Pechowa passa złodzieja samochodu
Ukradł samochód byłego pracodawcy bo nie miał jak wieczorem wrócić do domu. Szczęśliwa passa 22-letniego złodzieja nie trwała jednak długo. Po kradzieży auta na terenie Siewierza amator "cudzej własności" zakończył jazdę w miejscowości Dziewki, gdy skradzione przez niego Volvo ugrzęzło na poboczu drogi. Po zatrzymaniu 22-latka, siewierscy stróże prawa dodatkowo ustalili, że mężczyzna ma orzeczony zakaz prowadzenia pojazdów.
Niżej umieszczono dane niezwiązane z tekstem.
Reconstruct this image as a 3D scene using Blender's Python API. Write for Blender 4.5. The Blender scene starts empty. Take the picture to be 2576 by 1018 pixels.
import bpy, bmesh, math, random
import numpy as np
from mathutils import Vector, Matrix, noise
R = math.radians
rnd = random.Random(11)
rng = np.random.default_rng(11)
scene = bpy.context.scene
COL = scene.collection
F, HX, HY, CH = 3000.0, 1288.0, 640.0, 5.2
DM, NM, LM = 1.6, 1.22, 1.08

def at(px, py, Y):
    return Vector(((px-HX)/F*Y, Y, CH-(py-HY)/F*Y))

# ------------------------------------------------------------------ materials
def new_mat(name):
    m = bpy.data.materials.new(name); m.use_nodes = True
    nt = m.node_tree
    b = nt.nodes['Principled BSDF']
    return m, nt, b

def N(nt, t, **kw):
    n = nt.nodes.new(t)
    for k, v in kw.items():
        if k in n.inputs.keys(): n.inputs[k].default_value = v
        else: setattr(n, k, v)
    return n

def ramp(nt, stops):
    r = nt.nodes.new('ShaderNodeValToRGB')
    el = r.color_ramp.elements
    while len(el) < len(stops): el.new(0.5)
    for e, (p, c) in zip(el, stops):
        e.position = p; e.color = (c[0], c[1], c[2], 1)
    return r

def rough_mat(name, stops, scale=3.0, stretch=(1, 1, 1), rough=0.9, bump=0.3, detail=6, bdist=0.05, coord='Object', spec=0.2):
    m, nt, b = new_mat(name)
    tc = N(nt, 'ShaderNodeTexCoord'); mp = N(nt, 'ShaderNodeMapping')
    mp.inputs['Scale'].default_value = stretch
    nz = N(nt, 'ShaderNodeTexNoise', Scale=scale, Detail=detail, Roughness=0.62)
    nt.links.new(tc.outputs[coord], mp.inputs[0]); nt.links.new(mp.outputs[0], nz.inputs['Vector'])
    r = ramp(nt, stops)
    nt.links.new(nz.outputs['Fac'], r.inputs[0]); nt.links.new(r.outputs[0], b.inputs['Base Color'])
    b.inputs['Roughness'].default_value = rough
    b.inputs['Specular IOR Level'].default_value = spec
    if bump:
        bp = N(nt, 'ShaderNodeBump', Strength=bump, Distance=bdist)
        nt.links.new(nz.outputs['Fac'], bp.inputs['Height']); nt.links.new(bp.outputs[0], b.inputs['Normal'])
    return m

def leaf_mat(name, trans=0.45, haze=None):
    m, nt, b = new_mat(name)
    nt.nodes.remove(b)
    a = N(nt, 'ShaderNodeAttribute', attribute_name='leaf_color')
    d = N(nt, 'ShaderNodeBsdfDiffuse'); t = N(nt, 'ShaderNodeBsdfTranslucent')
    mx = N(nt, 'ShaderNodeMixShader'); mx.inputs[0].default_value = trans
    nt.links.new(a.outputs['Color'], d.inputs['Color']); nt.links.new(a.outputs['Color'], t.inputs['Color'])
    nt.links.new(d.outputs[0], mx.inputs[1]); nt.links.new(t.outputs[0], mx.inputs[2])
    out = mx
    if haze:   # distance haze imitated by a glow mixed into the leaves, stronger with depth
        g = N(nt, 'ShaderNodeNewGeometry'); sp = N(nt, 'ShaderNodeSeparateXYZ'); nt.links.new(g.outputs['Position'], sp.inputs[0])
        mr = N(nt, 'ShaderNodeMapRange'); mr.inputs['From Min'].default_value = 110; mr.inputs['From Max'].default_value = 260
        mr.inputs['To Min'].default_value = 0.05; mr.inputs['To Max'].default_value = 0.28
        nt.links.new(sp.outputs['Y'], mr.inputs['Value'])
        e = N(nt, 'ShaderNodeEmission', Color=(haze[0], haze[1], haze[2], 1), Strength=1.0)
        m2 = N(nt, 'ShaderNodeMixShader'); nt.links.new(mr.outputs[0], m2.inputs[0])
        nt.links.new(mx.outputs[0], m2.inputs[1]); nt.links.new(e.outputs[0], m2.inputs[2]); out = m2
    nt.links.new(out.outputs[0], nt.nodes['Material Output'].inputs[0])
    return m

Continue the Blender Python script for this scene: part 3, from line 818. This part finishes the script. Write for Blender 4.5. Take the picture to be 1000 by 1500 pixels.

Do zdarzenia doszło w poniedziałkową noc na terenie Siewierza. 22-letni mieszkaniec powiatu będzińskiego wpadł na pomysł by w powrocie do miejsca zamieszkania skorzystać z cudzego środka transportu. Mężczyzna miał wiedzę, że jego poprzedni pracodawca dysponuje osobowym volvo, które czasami użycza swoim pracownikom. Problem w tym, że mężczyzna od dawna nie był już jego pracownikiem a samochód miał zamiar "pożyczyć " bez wiedzy i zgody byłego szefa. Chwilę po dokonanej kradzieży szczęście opuściło złodzieja samochodu. Podróżując przez miejscowość Dziewki mężczyzna ugrzązł na poboczu drogi. Chwilę po dokonanej kradzieży właściciel auta spostrzegł jego utratę, a o tym fakcie niezwłocznie powiadomił siewierskich stróżów prawa. Mundurowi, którzy włączyli się w poszukiwania bardzo szybko odnaleźli osobowe volvo. W pobliżu samochodu zatrzymany został także 22-latek. Na nieszczęście dla złodzieja auta po sprawdzeniu jego danych wyszło na jaw, że ma on zasądzony przez Sąd Rejonowy w Dąbrowie Górniczej prawomocny zakaz prowadzenia wszelkich pojazdów. Dalszym losem 22-latka zajmie się teraz sąd i prokurator. Grozi mu nawet 5 lat więzienia.